I was driving home this after noon after running up to Duluth, MN for a new pair of glasses and a weed whacker among other items (its the nearest city of any size). Among the many ads for fireworks along Hwy 53 in Wisconsin was a home made hand lettered sign for “Three Finger Fireworks” just outside of the Superior city limits.
Getting home I discover they have a Facebook page. It’s not some dark joke, these people are actually promoting the potential that the product they are sell just might remove a couple of your digits. Think I’m joking? Check out this picture – I believe it’s their mascot.
Three Fingers Fire Works Here
Let’s take this as a reminder to all be careful this 4th of July, OK? It’s hard enough avoiding typos with all 10 working fingers.
Than_ks f_r th_ PSA Fu_
That’s one hell of a cherry bomb that idiot lady has in her hands in her advertising picture. I wonder if her nickname is Stumpy? If there was real truth in advertising her place would be called Darwin’s fireworks stand for obvious reasons.
Hahahahahaha !!
And then there’s their sister company, “Hold My Beer.”
I had a 3 finger shop teacher in 8th grade.

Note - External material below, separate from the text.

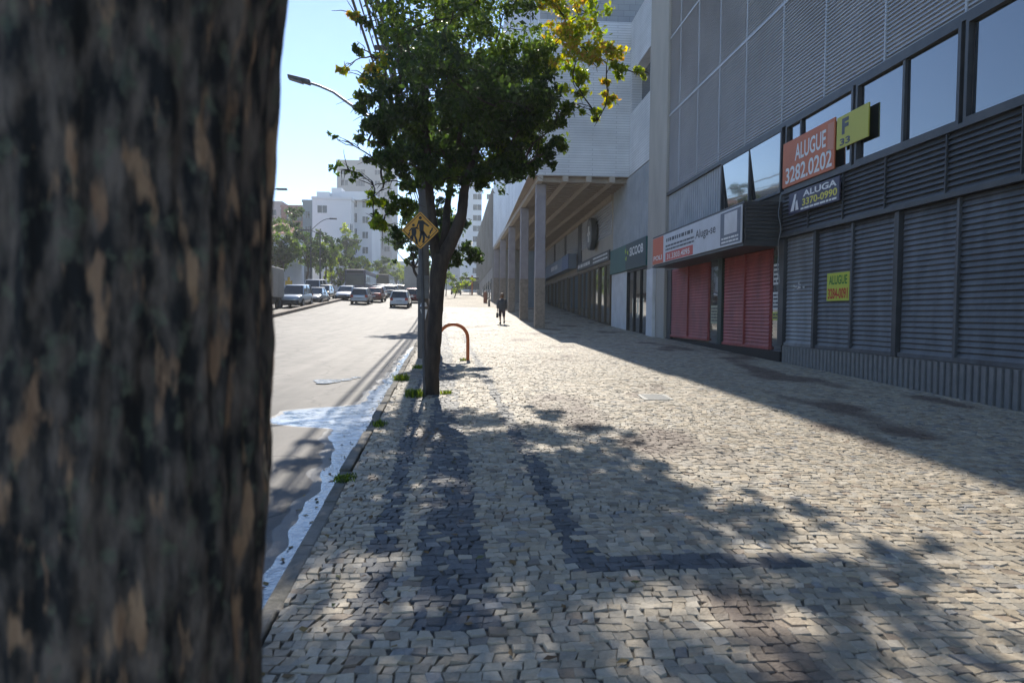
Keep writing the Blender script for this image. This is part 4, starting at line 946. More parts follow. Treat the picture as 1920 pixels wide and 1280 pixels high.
# fallen leaves lying about under the tree and along the kerb
rs = random.Random(41); C = []
for k in range(420):
    y = rs.uniform(2.2, 18); u = KERB+.12+abs(rs.gauss(0, 1.3)) if k % 3 else KERB-.02-abs(rs.gauss(0, .12)); x = xu(u, y)
    z = (zg(y) if u > KERB else zr(x, y))+.012
    C.append(((x, y, z), rs.choice([(.16, .1, .04), (.2, .14, .05), (.1, .06, .03), (.09, .1, .03)])))
V, F, CC = leaves(C, .07, 17)
zc = np.array([c[0][2] for c in C]).repeat(4); V[:, 2] = zc + (V[:, 2]-zc)*.22
b = MB(); b.v = [tuple(v) for v in V]; b.f = [tuple(int(i) for i in f) for f in F]; b.c = [tuple(c) for c in CC]
struct(b.build('fallen_leaves', mat('dry_leaf', (.15, .1, .04), .8, attr='Col'), attr='Col'), 'stuff')

# ------------------------------------------------------------------ street furniture
# crossing sign
S = thing('crossing_sign', 'yellow diamond sign showing an adult leading a child across a crossing', 'road sign', (at(795, 735, 11.05).x, 11.05, zg(11.05)), world=True)
sp = at(788, 432, 11.0)
pb = Vector((xu(-.62+.01, 11.05)-.06, 11.05, zg(11.05)))
pb = Vector((at(797, 735, 11.05).x, 11.05, zg(11.05)))
MB().tube([pb-Vector((0, 0, .2)), Vector((at(793, 560, 11.05).x, 11.05, at(793, 560, 11.05).z)), Vector((sp.x, 11.05, sp.z+.2))], .028, 10).build('post', mat('post_paint', (.085, .085, .09), .6, c2=(.05, .05, .052), ns=5), S, smooth=True)
hd = .3
def diamond(mb, r, y0, y1, rc=.03):
    pts = []
    for k in range(4):
        a = math.pi/2*k; d = Vector((math.cos(a), 0, math.sin(a))); s = Vector((-math.sin(a), 0, math.cos(a)))
        for f in (-1, -.4, .4, 1): pts.append(Vector((sp.x, 0, sp.z)) + d*(r-rc*abs(f)) + s*rc*f)
    mb.rings([[Vector((q.x, y1, q.z)) for q in pts], [Vector((q.x, y0, q.z)) for q in pts]])
b = MB(); diamond(b, hd, 11.0, 11.012); b.build('panel', mat('sign_yellow', (.72, .36, .03), .45, c2=(.62, .3, .03), ns=8), S)
b = MB()
for r0, r1 in ((.272, .258),):
    for k in range(4):
        a, c = math.pi/2*k, math.pi/2*(k+1)
        b.face([(sp.x+r0*math.cos(a), 10.996, sp.z+r0*math.sin(a)), (sp.x+r0*math.cos(c), 10.996, sp.z+r0*math.sin(c)), (sp.x+r1*math.cos(c), 10.996, sp.z+r1*math.sin(c)), (sp.x+r1*math.cos(a), 10.996, sp.z+r1*math.sin(a))])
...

Right next door to Crash-N-Burn Drive-Thru Liquor.
Started by a retired three-fingered plumber. You know, the guy who use to fix the garbage disposer.
Fireworks are fun.
If you’re too dumb to play with em – don’t.
In my limited experience, most fireworks accidents had alcohol involved at some level. Others were just plain stupid; there was a kid back in MS who had a pocketful of firecrackers while he played with sparklers, for instance.